Objective: Retype the whole listing below, character for character.

*****

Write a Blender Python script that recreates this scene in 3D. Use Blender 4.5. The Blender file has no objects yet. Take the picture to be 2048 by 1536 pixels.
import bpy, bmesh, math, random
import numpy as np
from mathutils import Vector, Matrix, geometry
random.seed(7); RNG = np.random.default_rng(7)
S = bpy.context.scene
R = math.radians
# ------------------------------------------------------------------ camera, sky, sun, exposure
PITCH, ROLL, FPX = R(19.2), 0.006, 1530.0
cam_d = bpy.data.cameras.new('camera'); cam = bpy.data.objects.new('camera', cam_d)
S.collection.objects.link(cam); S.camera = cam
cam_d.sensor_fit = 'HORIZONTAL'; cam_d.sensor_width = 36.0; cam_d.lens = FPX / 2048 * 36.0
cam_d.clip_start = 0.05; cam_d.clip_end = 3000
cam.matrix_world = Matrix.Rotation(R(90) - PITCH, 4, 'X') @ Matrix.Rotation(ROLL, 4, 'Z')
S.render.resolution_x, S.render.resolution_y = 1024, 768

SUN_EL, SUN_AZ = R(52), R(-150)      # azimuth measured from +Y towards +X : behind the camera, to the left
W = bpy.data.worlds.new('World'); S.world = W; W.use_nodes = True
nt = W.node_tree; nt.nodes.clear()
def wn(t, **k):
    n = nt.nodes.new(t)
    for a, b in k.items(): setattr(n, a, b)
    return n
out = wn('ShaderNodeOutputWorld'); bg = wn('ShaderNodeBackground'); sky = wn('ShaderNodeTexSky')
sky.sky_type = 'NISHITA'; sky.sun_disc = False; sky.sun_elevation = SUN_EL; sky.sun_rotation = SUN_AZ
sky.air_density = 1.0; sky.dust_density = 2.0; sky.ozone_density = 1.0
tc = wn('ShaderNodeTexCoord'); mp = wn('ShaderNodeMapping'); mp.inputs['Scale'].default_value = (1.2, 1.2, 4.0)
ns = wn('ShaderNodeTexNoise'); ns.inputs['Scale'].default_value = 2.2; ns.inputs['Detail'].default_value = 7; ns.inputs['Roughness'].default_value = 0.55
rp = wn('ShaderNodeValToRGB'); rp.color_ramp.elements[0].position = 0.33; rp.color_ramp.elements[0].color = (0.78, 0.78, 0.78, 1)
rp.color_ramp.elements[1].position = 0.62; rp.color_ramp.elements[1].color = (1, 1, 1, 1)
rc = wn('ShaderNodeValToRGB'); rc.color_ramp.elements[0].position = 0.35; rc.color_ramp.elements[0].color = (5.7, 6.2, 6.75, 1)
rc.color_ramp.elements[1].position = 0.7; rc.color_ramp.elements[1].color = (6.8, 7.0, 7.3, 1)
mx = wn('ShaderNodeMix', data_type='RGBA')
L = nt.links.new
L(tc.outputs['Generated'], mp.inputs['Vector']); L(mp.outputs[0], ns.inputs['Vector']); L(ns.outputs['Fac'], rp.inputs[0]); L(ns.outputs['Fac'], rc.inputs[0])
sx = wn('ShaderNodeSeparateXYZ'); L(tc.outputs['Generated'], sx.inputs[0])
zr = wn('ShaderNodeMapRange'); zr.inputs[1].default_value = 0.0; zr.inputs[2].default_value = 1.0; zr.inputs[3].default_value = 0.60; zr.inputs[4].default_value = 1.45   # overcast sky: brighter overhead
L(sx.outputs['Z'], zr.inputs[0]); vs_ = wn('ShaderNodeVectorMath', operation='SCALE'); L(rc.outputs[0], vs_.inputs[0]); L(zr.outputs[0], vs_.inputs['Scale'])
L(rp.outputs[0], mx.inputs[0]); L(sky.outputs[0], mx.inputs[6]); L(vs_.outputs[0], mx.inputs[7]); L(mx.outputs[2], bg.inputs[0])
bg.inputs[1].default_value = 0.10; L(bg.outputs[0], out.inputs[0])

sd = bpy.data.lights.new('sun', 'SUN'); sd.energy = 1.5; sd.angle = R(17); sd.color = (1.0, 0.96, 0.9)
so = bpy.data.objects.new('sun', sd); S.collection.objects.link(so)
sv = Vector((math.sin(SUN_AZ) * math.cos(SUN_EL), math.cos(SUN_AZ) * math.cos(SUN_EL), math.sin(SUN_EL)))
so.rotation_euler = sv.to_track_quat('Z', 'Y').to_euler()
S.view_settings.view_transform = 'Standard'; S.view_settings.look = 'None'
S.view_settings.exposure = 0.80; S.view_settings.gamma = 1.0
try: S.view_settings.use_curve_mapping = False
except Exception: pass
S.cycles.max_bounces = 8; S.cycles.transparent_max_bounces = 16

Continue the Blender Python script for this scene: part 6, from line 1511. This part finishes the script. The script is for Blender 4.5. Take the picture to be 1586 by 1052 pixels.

*****

The output:
Write a Blender Python script that recreates this scene in 3D. Use Blender 4.5. The Blender file has no objects yet. Take the picture to be 2048 by 1536 pixels.
import bpy, bmesh, math, random
import numpy as np
from mathutils import Vector, Matrix, geometry
random.seed(7); RNG = np.random.default_rng(7)
S = bpy.context.scene
R = math.radians
# ------------------------------------------------------------------ camera, sky, sun, exposure
PITCH, ROLL, FPX = R(19.2), 0.006, 1530.0
cam_d = bpy.data.cameras.new('camera'); cam = bpy.data.objects.new('camera', cam_d)
S.collection.objects.link(cam); S.camera = cam
cam_d.sensor_fit = 'HORIZONTAL'; cam_d.sensor_width = 36.0; cam_d.lens = FPX / 2048 * 36.0
cam_d.clip_start = 0.05; cam_d.clip_end = 3000
cam.matrix_world = Matrix.Rotation(R(90) - PITCH, 4, 'X') @ Matrix.Rotation(ROLL, 4, 'Z')
S.render.resolution_x, S.render.resolution_y = 1024, 768

SUN_EL, SUN_AZ = R(52), R(-150)      # azimuth measured from +Y towards +X : behind the camera, to the left
W = bpy.data.worlds.new('World'); S.world = W; W.use_nodes = True
nt = W.node_tree; nt.nodes.clear()
def wn(t, **k):
    n = nt.nodes.new(t)
    for a, b in k.items(): setattr(n, a, b)
    return n
out = wn('ShaderNodeOutputWorld'); bg = wn('ShaderNodeBackground'); sky = wn('ShaderNodeTexSky')
sky.sky_type = 'NISHITA'; sky.sun_disc = False; sky.sun_elevation = SUN_EL; sky.sun_rotation = SUN_AZ
sky.air_density = 1.0; sky.dust_density = 2.0; sky.ozone_density = 1.0
tc = wn('ShaderNodeTexCoord'); mp = wn('ShaderNodeMapping'); mp.inputs['Scale'].default_value = (1.2, 1.2, 4.0)
ns = wn('ShaderNodeTexNoise'); ns.inputs['Scale'].default_value = 2.2; ns.inputs['Detail'].default_value = 7; ns.inputs['Roughness'].default_value = 0.55
rp = wn('ShaderNodeValToRGB'); rp.color_ramp.elements[0].position = 0.33; rp.color_ramp.elements[0].color = (0.78, 0.78, 0.78, 1)
rp.color_ramp.elements[1].position = 0.62; rp.color_ramp.elements[1].color = (1, 1, 1, 1)
rc = wn('ShaderNodeValToRGB'); rc.color_ramp.elements[0].position = 0.35; rc.color_ramp.elements[0].color = (5.7, 6.2, 6.75, 1)
rc.color_ramp.elements[1].position = 0.7; rc.color_ramp.elements[1].color = (6.8, 7.0, 7.3, 1)
mx = wn('ShaderNodeMix', data_type='RGBA')
L = nt.links.new
L(tc.outputs['Generated'], mp.inputs['Vector']); L(mp.outputs[0], ns.inputs['Vector']); L(ns.outputs['Fac'], rp.inputs[0]); L(ns.outputs['Fac'], rc.inputs[0])
sx = wn('ShaderNodeSeparateXYZ'); L(tc.outputs['Generated'], sx.inputs[0])
zr = wn('ShaderNodeMapRange'); zr.inputs[1].default_value = 0.0; zr.inputs[2].default_value = 1.0; zr.inputs[3].default_value = 0.60; zr.inputs[4].default_value = 1.45   # overcast sky: brighter overhead
L(sx.outputs['Z'], zr.inputs[0]); vs_ = wn('ShaderNodeVectorMath', operation='SCALE'); L(rc.outputs[0], vs_.inputs[0]); L(zr.outputs[0], vs_.inputs['Scale'])
L(rp.outputs[0], mx.inputs[0]); L(sky.outputs[0], mx.inputs[6]); L(vs_.outputs[0], mx.inputs[7]); L(mx.outputs[2], bg.inputs[0])
bg.inputs[1].default_value = 0.10; L(bg.outputs[0], out.inputs[0])

sd = bpy.data.lights.new('sun', 'SUN'); sd.energy = 1.5; sd.angle = R(17); sd.color = (1.0, 0.96, 0.9)
so = bpy.data.objects.new('sun', sd); S.collection.objects.link(so)
sv = Vector((math.sin(SUN_AZ) * math.cos(SUN_EL), math.cos(SUN_AZ) * math.cos(SUN_EL), math.sin(SUN_EL)))
so.rotation_euler = sv.to_track_quat('Z', 'Y').to_euler()
S.view_settings.view_transform = 'Standard'; S.view_settings.look = 'None'
S.view_settings.exposure = 0.80; S.view_settings.gamma = 1.0
try: S.view_settings.use_curve_mapping = False
except Exception: pass
S.cycles.max_bounces = 8; S.cycles.transparent_max_bounces = 16

Continue the Blender Python script for this scene: part 6, from line 1511. This part finishes the script. The script is for Blender 4.5. Take the picture to be 1586 by 1052 pixels.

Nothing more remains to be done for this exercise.